SUTTER, Consul to Thomas B. Van Buren, April 13, 1875
Mr. Turner to Mr. Van Buren.
No. 77.]
Sir: I have to acknowledge the receipt of your dispatch, No. 685, dated the 2d instant, making inquiry, at the request of the American minister, regarding the exercise of certain authority by the different consuls residing at Hiogo and Osaka. In reply, I would respectfully advise you that the British consul informs me that he claims the right “to make regulations having the force of law” in reference to licenses, &c., by the authority conferred upon all British consuls in Japan. (See art. 4 of a notification, dated April 4, 1862, published by Charles A. Winchester, H. B. M.’s chargé d’affaires and acting consul-general, and which reads as follows; “No British subject may establish within an open port in Japan either a boarding-house, eating-house, or other public house of entertainment, or a butcher’s house or slaughtering-house, without the sanction of the consul and under such regulations as he may require.”)
I inclose a copy of a letter from the acting German consul, to which is subjoined a translation of a law which apparently gives him the right to exercise a limited authority of the nature you describe.
The Belgian, Dutch, Hawaiian, Swiss, and American consuls claim no special privileges in this respect.
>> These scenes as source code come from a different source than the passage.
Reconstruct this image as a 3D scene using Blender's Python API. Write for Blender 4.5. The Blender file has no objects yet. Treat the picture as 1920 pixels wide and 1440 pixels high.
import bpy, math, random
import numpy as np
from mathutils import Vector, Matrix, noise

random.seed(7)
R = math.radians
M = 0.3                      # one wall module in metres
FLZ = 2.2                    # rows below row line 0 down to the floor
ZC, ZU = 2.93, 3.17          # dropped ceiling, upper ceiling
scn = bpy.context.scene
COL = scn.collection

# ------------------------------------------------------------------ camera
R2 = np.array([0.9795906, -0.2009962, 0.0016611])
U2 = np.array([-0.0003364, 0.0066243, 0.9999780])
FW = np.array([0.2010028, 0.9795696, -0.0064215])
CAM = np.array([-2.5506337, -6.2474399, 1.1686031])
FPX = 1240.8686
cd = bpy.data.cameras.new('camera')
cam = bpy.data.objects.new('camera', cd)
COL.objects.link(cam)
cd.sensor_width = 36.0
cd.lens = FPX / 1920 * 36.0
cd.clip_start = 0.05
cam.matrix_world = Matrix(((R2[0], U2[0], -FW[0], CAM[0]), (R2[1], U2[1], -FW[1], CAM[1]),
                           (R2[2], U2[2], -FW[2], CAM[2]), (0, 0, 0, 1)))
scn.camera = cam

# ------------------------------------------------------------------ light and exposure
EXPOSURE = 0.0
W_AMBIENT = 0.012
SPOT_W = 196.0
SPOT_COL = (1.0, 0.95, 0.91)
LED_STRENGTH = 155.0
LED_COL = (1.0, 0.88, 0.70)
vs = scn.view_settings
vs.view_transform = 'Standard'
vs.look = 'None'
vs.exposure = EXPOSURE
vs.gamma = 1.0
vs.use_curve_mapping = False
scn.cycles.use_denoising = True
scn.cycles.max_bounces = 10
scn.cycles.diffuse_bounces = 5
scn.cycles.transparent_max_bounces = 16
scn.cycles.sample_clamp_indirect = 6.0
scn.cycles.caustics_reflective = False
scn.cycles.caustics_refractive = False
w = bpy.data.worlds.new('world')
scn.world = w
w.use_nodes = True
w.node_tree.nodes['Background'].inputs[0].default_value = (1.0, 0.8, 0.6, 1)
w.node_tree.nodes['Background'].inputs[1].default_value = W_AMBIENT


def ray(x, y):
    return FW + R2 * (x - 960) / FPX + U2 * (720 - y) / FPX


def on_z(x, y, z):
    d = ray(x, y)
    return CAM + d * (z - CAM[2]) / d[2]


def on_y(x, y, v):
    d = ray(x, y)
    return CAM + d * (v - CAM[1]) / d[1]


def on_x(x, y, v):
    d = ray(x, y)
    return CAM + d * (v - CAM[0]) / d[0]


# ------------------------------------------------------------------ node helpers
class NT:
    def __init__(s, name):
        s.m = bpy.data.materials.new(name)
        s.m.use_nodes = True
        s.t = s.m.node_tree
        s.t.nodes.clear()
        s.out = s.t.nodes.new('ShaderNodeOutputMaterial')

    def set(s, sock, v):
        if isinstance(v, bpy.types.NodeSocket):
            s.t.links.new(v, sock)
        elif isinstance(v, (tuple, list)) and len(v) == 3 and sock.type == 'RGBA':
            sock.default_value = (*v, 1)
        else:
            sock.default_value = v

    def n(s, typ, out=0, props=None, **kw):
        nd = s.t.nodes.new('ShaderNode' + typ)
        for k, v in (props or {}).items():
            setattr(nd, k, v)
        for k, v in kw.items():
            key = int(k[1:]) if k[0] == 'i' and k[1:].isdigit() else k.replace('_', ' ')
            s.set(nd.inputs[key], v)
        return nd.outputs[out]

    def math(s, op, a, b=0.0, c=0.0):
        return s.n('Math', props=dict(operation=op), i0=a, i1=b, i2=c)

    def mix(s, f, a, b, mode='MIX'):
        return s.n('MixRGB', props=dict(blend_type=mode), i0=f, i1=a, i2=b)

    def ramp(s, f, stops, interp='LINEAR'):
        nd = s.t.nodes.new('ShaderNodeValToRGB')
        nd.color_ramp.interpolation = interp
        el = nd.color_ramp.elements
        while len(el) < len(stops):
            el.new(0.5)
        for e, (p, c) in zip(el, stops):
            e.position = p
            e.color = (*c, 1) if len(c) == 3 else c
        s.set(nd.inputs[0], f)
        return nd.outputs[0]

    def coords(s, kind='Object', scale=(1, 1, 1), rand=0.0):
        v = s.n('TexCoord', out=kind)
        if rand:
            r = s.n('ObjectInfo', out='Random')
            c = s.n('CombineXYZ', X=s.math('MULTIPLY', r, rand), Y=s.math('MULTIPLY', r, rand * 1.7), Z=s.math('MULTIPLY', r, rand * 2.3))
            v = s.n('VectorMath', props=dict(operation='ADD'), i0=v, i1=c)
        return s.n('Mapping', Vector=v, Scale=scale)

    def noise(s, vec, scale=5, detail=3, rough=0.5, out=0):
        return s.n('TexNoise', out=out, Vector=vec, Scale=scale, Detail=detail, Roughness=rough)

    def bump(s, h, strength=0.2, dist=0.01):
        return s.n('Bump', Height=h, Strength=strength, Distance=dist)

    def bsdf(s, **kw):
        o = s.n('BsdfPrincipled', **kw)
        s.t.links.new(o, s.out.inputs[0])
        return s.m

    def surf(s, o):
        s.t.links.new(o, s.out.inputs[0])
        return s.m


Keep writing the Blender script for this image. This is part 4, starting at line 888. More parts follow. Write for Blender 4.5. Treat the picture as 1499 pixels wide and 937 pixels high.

The Portuguese and Danish, consuls are, I regret, absent from Hiogo, and, in consequence, I am unable to give you any information as to the limitation of their privileges.
The consular board claim no especial privileges in this respect over individual consuls.
The general “police and municipal regulations” of Hiogo and Osaka are made by the municipal council of each settlement, and with the consent of the consuls, each of whom occupies a seat in both councils.
I am, sir, your obedient servant,
U. S. Consul.
Thomas B. Van Buren, Esq., United States Consul-General, Yokohama, Japan.